障害などを理由に不妊手術を強制した旧優生保護法を憲法違反とし国の賠償責任を認めた最高裁の判決を受け、岸田総理大臣はきょう原告らと初めて面会しました。
兵庫県明石市に住む小林宝二さん(92)。共に聴覚障害を抱え一緒に裁判を戦ってきた妻の喜美子さんに裁判の結果を報告しました。
1948年に制定され、障害などを理由に不妊手術を強制した旧優生保護法について7月3日、最高裁大法廷は「憲法違反」と判断。
不法行為から20年が過ぎると賠償を求める権利がなくなる「除斥期間」の適用については「著しく正義・公平の理念に反し到底容認できない」として国に賠償を命じました。
宝二さんと喜美子さんは1960年に結婚し、まもなく子どもを授かりましたが、喜美子さんは旧優生保護法の下、中絶手術と不妊手術を受けさせられました。
2018年に手術を強制されていたと知り、夫婦で神戸地裁に提訴しましたが、喜美子さんは待ち望んだ判決を聞けぬまま、おととし、89歳で亡くなりました。
最高裁の判決を一人で迎えた宝二さんは、安堵の表情を浮かべながらも長年の苦しみを訴えていました。

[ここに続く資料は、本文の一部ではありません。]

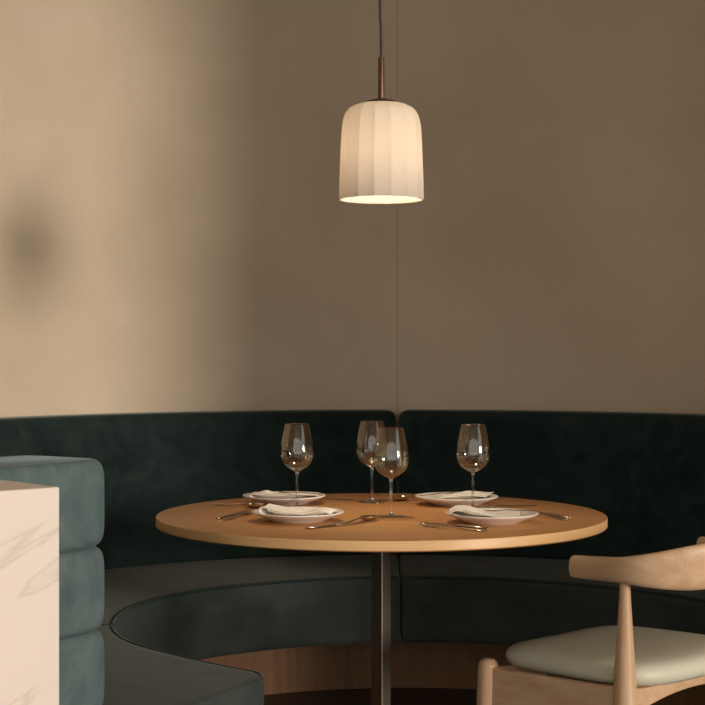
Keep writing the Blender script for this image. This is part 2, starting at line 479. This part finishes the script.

最高裁の判決を受けて岸田総理は17日午後、全国の原告ら100人以上と面会し「法を執行してきた政府の責任は重大だ」「心から申し訳なく政府を代表して謝罪申し上げる」と述べました。
岸田総理は新たな補償の対象や内容について「国会との調整を通じて早急に結論を出していきたい」と表明している他、審理中の他の裁判で「除斥期間」の適用を求める主張を取り下げる方針です。